**STATED TASK**
Reproduce this listing in full.

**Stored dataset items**
▼

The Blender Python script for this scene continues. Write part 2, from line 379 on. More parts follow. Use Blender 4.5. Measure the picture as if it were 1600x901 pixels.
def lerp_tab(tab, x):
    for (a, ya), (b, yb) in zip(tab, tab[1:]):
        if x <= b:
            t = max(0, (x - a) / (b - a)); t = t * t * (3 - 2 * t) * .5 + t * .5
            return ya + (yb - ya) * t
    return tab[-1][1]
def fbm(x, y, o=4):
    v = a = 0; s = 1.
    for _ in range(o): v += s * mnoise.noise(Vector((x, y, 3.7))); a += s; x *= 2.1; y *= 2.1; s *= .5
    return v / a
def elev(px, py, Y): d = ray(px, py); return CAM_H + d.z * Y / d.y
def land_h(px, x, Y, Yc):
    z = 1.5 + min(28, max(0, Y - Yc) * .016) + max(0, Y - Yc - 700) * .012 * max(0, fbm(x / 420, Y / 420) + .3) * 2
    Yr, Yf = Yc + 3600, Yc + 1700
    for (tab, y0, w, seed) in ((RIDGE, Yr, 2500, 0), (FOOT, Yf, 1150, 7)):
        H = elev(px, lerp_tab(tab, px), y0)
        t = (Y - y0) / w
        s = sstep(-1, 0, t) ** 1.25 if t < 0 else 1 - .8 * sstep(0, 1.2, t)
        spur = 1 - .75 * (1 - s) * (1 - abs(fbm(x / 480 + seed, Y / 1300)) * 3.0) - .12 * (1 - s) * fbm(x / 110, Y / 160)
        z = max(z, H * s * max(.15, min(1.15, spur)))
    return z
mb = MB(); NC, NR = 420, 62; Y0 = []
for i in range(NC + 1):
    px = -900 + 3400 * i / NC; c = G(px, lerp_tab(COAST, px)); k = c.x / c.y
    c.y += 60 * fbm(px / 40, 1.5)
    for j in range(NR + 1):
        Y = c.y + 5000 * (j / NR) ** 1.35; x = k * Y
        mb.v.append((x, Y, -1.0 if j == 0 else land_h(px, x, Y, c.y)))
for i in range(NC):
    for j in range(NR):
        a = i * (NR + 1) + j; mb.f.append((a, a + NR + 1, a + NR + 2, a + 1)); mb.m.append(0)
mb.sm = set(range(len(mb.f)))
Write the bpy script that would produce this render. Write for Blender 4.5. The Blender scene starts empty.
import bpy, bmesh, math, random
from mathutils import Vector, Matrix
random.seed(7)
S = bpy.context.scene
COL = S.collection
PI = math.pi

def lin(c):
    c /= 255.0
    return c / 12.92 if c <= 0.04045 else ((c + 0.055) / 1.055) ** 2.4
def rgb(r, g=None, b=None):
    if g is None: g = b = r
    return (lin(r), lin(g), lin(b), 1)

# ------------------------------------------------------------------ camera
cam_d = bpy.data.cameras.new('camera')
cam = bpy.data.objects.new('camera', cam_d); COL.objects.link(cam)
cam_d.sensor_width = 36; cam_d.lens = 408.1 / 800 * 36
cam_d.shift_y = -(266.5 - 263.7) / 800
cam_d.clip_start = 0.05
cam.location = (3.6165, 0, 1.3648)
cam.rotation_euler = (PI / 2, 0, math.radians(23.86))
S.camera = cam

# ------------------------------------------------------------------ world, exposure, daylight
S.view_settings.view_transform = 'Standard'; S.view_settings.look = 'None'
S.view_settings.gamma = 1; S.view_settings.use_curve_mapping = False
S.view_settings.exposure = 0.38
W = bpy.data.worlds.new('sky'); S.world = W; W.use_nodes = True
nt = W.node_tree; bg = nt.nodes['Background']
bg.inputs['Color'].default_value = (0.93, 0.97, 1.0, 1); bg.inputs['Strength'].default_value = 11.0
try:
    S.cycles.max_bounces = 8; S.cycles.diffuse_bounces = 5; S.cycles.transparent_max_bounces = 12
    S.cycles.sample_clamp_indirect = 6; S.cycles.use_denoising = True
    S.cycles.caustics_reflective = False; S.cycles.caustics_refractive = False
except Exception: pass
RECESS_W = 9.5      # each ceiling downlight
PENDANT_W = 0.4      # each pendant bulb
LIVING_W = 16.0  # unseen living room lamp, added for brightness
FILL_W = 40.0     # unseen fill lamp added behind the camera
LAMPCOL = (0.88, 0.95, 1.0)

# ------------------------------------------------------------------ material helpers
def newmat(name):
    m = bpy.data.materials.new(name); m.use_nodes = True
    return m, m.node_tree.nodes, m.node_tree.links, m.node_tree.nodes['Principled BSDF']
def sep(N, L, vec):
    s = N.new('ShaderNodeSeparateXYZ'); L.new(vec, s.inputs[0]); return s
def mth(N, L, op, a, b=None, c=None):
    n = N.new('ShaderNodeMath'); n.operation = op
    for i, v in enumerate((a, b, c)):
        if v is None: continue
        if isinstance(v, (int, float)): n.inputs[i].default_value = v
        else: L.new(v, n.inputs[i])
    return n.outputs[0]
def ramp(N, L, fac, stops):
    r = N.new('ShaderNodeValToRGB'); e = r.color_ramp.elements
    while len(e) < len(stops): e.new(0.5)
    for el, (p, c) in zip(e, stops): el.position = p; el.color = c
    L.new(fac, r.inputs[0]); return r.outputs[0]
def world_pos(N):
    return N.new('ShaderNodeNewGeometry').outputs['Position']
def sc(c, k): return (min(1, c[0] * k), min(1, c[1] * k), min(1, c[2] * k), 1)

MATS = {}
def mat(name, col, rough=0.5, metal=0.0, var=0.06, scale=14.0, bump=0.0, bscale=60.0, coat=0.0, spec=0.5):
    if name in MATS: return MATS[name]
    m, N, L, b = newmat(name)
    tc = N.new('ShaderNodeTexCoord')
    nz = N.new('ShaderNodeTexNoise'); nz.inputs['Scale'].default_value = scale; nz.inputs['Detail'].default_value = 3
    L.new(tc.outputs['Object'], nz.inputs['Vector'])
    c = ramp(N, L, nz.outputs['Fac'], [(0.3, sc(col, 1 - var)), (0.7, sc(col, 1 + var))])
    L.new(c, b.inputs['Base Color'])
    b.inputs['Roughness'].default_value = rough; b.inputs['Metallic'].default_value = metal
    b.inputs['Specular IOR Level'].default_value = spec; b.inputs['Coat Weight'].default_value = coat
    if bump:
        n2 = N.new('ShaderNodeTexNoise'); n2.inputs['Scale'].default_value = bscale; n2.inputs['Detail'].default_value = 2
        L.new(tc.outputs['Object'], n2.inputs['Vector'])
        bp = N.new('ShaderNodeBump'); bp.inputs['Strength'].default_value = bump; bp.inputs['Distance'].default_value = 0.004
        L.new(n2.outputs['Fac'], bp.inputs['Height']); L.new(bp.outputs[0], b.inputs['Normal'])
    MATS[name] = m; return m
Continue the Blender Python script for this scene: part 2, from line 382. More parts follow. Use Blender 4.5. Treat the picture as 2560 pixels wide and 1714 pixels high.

▲

**RESPONSE TO THE TASK**
The Blender Python script for this scene continues. Write part 2, from line 379 on. More parts follow. Use Blender 4.5. Measure the picture as if it were 1600x901 pixels.
def lerp_tab(tab, x):
    for (a, ya), (b, yb) in zip(tab, tab[1:]):
        if x <= b:
            t = max(0, (x - a) / (b - a)); t = t * t * (3 - 2 * t) * .5 + t * .5
            return ya + (yb - ya) * t
    return tab[-1][1]
def fbm(x, y, o=4):
    v = a = 0; s = 1.
    for _ in range(o): v += s * mnoise.noise(Vector((x, y, 3.7))); a += s; x *= 2.1; y *= 2.1; s *= .5
    return v / a
def elev(px, py, Y): d = ray(px, py); return CAM_H + d.z * Y / d.y
def land_h(px, x, Y, Yc):
    z = 1.5 + min(28, max(0, Y - Yc) * .016) + max(0, Y - Yc - 700) * .012 * max(0, fbm(x / 420, Y / 420) + .3) * 2
    Yr, Yf = Yc + 3600, Yc + 1700
    for (tab, y0, w, seed) in ((RIDGE, Yr, 2500, 0), (FOOT, Yf, 1150, 7)):
        H = elev(px, lerp_tab(tab, px), y0)
        t = (Y - y0) / w
        s = sstep(-1, 0, t) ** 1.25 if t < 0 else 1 - .8 * sstep(0, 1.2, t)
        spur = 1 - .75 * (1 - s) * (1 - abs(fbm(x / 480 + seed, Y / 1300)) * 3.0) - .12 * (1 - s) * fbm(x / 110, Y / 160)
        z = max(z, H * s * max(.15, min(1.15, spur)))
    return z
mb = MB(); NC, NR = 420, 62; Y0 = []
for i in range(NC + 1):
    px = -900 + 3400 * i / NC; c = G(px, lerp_tab(COAST, px)); k = c.x / c.y
    c.y += 60 * fbm(px / 40, 1.5)
    for j in range(NR + 1):
        Y = c.y + 5000 * (j / NR) ** 1.35; x = k * Y
        mb.v.append((x, Y, -1.0 if j == 0 else land_h(px, x, Y, c.y)))
for i in range(NC):
    for j in range(NR):
        a = i * (NR + 1) + j; mb.f.append((a, a + NR + 1, a + NR + 2, a + 1)); mb.m.append(0)
mb.sm = set(range(len(mb.f)))
Write the bpy script that would produce this render. Write for Blender 4.5. The Blender scene starts empty.
import bpy, bmesh, math, random
from mathutils import Vector, Matrix
random.seed(7)
S = bpy.context.scene
COL = S.collection
PI = math.pi

def lin(c):
    c /= 255.0
    return c / 12.92 if c <= 0.04045 else ((c + 0.055) / 1.055) ** 2.4
def rgb(r, g=None, b=None):
    if g is None: g = b = r
    return (lin(r), lin(g), lin(b), 1)

# ------------------------------------------------------------------ camera
cam_d = bpy.data.cameras.new('camera')
cam = bpy.data.objects.new('camera', cam_d); COL.objects.link(cam)
cam_d.sensor_width = 36; cam_d.lens = 408.1 / 800 * 36
cam_d.shift_y = -(266.5 - 263.7) / 800
cam_d.clip_start = 0.05
cam.location = (3.6165, 0, 1.3648)
cam.rotation_euler = (PI / 2, 0, math.radians(23.86))
S.camera = cam

# ------------------------------------------------------------------ world, exposure, daylight
S.view_settings.view_transform = 'Standard'; S.view_settings.look = 'None'
S.view_settings.gamma = 1; S.view_settings.use_curve_mapping = False
S.view_settings.exposure = 0.38
W = bpy.data.worlds.new('sky'); S.world = W; W.use_nodes = True
nt = W.node_tree; bg = nt.nodes['Background']
bg.inputs['Color'].default_value = (0.93, 0.97, 1.0, 1); bg.inputs['Strength'].default_value = 11.0
try:
    S.cycles.max_bounces = 8; S.cycles.diffuse_bounces = 5; S.cycles.transparent_max_bounces = 12
    S.cycles.sample_clamp_indirect = 6; S.cycles.use_denoising = True
    S.cycles.caustics_reflective = False; S.cycles.caustics_refractive = False
except Exception: pass
RECESS_W = 9.5      # each ceiling downlight
PENDANT_W = 0.4      # each pendant bulb
LIVING_W = 16.0  # unseen living room lamp, added for brightness
FILL_W = 40.0     # unseen fill lamp added behind the camera
LAMPCOL = (0.88, 0.95, 1.0)

# ------------------------------------------------------------------ material helpers
def newmat(name):
    m = bpy.data.materials.new(name); m.use_nodes = True
    return m, m.node_tree.nodes, m.node_tree.links, m.node_tree.nodes['Principled BSDF']
def sep(N, L, vec):
    s = N.new('ShaderNodeSeparateXYZ'); L.new(vec, s.inputs[0]); return s
def mth(N, L, op, a, b=None, c=None):
    n = N.new('ShaderNodeMath'); n.operation = op
    for i, v in enumerate((a, b, c)):
        if v is None: continue
        if isinstance(v, (int, float)): n.inputs[i].default_value = v
        else: L.new(v, n.inputs[i])
    return n.outputs[0]
def ramp(N, L, fac, stops):
    r = N.new('ShaderNodeValToRGB'); e = r.color_ramp.elements
    while len(e) < len(stops): e.new(0.5)
    for el, (p, c) in zip(e, stops): el.position = p; el.color = c
    L.new(fac, r.inputs[0]); return r.outputs[0]
def world_pos(N):
    return N.new('ShaderNodeNewGeometry').outputs['Position']
def sc(c, k): return (min(1, c[0] * k), min(1, c[1] * k), min(1, c[2] * k), 1)

MATS = {}
def mat(name, col, rough=0.5, metal=0.0, var=0.06, scale=14.0, bump=0.0, bscale=60.0, coat=0.0, spec=0.5):
    if name in MATS: return MATS[name]
    m, N, L, b = newmat(name)
    tc = N.new('ShaderNodeTexCoord')
    nz = N.new('ShaderNodeTexNoise'); nz.inputs['Scale'].default_value = scale; nz.inputs['Detail'].default_value = 3
    L.new(tc.outputs['Object'], nz.inputs['Vector'])
    c = ramp(N, L, nz.outputs['Fac'], [(0.3, sc(col, 1 - var)), (0.7, sc(col, 1 + var))])
    L.new(c, b.inputs['Base Color'])
    b.inputs['Roughness'].default_value = rough; b.inputs['Metallic'].default_value = metal
    b.inputs['Specular IOR Level'].default_value = spec; b.inputs['Coat Weight'].default_value = coat
    if bump:
        n2 = N.new('ShaderNodeTexNoise'); n2.inputs['Scale'].default_value = bscale; n2.inputs['Detail'].default_value = 2
        L.new(tc.outputs['Object'], n2.inputs['Vector'])
        bp = N.new('ShaderNodeBump'); bp.inputs['Strength'].default_value = bump; bp.inputs['Distance'].default_value = 0.004
        L.new(n2.outputs['Fac'], bp.inputs['Height']); L.new(bp.outputs[0], b.inputs['Normal'])
    MATS[name] = m; return m
Continue the Blender Python script for this scene: part 2, from line 382. More parts follow. Use Blender 4.5. Treat the picture as 2560 pixels wide and 1714 pixels high.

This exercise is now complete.